Chinese investors hold $1.6 trillion dollars in US securities, a figure second only to Japan when the tax haven of the Cayman Islands is excluded. US investors have holdings of more than $116 billion in China.

But as large as these sums are, a separate factor is the level to which supply chains for US  companies are dependent on China.

A survey by the American Chamber of Commerce in Shanghai found that 92 percent of businesses asked were committed to staying in the country despite the tensions.

Companies as diverse as Apple, Disney, and Walmart, either have subsidiaries in the country or have manufacturing or assembly operations there.

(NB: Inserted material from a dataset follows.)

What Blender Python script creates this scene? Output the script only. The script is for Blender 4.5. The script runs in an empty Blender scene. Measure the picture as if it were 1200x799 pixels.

Any significant deterioration in US-China relations would have an immediate knock on effect on US financial markets as American corporations struggle to replace their supply chains.

Even within the US, blanket bans on Chinese students would have a devastating effect on the education sector.

The 1,000 revoked visas announced earlier this week are a drop in the water when the total number of Chinese students are taken into account.

At the end of the 2019 academic year, 369,548 Chinese students were enrolled in US institutions, injecting $13 billion into the US economy, even when tuition fees and living costs are excluded.

With such high stakes, it is hard to imagine both Republican and Democrats not having an idea in mind of how far they want this anti-Chinese spat to go.

For its part, China has held back on its own punitive measures, settling for nothing more than tit-for-tat responses.

With only one side willing to do all the shouting, it seems unlikely the dispute will reach crisis point anytime soon.